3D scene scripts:
---
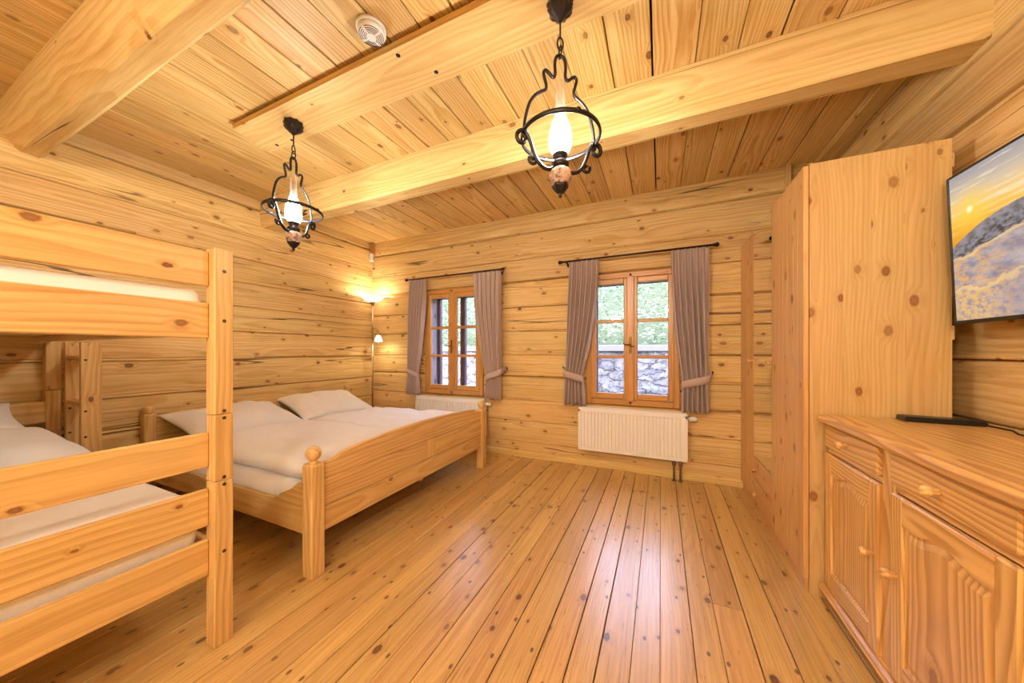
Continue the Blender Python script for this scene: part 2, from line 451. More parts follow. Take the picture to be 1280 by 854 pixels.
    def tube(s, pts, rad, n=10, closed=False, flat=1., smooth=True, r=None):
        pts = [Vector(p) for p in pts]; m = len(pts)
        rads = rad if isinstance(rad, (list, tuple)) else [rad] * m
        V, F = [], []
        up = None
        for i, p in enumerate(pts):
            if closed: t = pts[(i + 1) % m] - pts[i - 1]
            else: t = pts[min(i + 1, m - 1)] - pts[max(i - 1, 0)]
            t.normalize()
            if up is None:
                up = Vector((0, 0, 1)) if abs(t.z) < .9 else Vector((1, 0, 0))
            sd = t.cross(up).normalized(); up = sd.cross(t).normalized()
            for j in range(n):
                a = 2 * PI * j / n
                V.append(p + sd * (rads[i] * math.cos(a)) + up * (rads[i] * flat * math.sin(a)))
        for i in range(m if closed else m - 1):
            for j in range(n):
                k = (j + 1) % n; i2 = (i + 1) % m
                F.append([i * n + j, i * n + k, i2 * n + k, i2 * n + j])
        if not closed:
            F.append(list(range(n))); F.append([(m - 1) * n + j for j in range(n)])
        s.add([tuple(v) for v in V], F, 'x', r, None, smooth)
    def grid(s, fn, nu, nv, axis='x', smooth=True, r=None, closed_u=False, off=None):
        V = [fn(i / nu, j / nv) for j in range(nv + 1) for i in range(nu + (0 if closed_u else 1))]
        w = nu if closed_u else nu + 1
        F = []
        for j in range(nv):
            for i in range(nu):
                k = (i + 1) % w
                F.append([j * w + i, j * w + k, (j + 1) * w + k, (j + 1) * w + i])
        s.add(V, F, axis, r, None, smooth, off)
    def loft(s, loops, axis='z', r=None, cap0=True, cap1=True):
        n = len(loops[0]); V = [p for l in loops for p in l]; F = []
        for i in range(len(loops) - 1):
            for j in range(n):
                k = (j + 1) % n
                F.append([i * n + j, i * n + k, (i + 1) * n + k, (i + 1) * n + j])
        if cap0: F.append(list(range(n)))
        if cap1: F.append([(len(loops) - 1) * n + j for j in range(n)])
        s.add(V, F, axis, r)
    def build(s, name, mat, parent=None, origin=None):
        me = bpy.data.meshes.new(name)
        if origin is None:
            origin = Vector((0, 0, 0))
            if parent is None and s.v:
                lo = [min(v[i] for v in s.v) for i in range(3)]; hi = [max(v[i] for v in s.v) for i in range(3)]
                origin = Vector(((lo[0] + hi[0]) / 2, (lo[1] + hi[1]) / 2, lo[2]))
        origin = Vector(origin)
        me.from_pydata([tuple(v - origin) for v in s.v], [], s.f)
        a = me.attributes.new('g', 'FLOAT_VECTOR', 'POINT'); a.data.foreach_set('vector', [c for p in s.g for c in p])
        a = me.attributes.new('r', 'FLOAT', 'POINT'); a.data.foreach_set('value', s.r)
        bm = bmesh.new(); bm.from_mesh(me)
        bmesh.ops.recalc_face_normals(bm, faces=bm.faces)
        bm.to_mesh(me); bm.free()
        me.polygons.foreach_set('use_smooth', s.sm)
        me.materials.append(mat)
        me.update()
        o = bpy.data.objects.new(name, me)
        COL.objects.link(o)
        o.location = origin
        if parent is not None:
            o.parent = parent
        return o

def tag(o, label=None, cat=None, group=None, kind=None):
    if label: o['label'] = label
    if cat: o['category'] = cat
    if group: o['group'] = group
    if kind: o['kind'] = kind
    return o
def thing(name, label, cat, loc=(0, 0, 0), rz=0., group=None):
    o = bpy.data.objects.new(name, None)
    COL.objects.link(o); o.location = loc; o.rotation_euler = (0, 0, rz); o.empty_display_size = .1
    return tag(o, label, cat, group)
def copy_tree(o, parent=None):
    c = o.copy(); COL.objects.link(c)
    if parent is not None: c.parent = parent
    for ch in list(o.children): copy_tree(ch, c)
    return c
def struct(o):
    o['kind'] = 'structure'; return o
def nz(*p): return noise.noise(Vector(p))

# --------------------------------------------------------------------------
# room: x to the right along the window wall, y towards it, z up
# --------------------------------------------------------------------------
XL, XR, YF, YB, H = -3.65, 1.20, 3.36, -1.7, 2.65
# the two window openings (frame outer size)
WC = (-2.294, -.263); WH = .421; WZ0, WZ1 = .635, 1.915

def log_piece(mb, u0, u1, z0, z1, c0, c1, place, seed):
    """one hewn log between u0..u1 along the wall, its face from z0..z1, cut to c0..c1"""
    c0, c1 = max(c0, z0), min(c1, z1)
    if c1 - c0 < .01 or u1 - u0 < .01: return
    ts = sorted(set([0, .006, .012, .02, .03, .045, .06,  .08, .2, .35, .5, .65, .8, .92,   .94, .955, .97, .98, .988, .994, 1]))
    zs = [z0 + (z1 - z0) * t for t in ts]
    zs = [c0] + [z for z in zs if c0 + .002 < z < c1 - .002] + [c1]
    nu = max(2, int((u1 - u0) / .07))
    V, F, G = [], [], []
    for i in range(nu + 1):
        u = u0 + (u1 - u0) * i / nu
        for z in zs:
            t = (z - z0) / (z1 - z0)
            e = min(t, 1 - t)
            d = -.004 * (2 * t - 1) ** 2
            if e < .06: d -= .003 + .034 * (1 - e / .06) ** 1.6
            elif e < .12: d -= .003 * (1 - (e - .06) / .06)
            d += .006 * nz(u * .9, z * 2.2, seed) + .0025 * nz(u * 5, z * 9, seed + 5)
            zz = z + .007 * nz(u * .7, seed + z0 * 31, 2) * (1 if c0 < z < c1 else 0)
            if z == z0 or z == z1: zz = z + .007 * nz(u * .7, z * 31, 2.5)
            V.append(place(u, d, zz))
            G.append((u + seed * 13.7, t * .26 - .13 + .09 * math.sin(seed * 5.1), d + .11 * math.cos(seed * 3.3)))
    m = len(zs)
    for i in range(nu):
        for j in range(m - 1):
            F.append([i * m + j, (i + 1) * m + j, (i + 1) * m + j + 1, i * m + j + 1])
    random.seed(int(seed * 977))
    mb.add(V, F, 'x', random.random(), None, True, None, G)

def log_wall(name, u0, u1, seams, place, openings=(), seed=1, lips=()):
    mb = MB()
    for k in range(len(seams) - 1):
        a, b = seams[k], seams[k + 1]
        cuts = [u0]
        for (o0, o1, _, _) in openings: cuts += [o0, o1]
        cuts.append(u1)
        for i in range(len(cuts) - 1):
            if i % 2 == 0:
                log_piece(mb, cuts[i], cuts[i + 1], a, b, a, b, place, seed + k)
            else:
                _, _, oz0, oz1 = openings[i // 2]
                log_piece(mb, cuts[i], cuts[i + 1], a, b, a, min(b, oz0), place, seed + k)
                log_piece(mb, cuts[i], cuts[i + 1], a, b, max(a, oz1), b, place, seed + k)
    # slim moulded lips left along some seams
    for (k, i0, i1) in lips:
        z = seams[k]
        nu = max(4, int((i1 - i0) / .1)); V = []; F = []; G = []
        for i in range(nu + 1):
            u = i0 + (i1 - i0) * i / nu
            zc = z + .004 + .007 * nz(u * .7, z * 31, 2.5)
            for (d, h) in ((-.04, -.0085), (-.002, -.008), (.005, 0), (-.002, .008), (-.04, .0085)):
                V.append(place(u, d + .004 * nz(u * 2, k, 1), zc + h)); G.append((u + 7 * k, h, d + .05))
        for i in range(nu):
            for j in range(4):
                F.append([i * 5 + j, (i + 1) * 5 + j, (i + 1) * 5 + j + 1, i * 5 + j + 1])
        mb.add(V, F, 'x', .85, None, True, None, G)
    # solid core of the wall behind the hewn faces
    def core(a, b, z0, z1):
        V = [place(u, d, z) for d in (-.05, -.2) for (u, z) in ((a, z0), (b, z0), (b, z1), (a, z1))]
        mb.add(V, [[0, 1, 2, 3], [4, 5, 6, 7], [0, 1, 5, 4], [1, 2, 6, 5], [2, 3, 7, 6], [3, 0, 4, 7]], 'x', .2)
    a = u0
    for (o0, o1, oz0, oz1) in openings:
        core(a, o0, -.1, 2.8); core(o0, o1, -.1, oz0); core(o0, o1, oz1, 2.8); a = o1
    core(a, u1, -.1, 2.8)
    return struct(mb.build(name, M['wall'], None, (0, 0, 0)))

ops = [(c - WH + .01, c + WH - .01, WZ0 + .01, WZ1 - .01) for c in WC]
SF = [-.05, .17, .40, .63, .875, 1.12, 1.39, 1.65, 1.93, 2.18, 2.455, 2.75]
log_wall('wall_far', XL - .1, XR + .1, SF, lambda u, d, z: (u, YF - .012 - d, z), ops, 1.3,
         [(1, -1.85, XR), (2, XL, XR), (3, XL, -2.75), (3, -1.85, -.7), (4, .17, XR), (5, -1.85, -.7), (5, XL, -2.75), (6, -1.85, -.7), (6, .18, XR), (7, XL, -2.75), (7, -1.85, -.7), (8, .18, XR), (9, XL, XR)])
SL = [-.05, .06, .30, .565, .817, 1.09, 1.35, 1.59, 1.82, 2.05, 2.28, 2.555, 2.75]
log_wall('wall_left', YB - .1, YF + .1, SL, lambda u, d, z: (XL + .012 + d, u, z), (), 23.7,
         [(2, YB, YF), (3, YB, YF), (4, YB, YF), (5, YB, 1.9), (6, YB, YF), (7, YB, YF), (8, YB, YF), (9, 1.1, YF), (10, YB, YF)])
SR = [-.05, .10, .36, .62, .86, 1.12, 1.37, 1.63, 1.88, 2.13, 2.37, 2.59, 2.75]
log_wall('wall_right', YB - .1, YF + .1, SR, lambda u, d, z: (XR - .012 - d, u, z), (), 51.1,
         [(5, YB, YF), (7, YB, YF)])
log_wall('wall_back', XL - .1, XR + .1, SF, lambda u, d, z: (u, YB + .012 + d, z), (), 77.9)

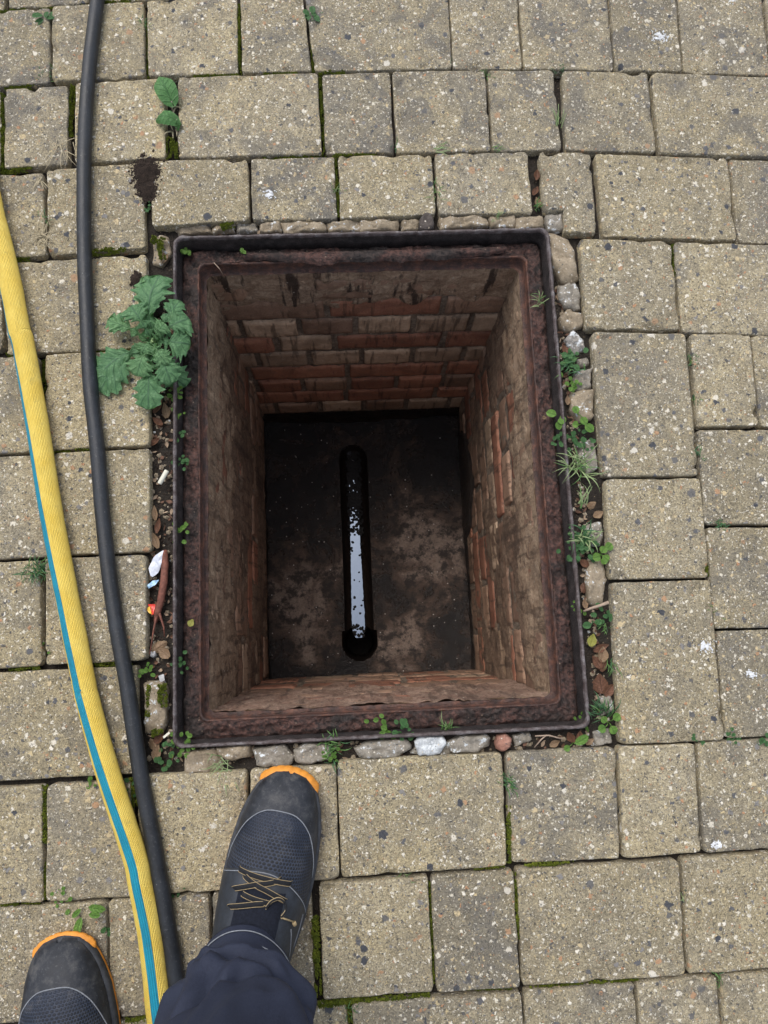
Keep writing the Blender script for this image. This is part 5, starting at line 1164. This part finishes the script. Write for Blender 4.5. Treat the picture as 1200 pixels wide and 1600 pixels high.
---
WORK TO BE COMPLETED ▸ How many of the lines above hold the word "Blender"? Give only that number.

ANSWER TO THIS PROBLEM ▸ 2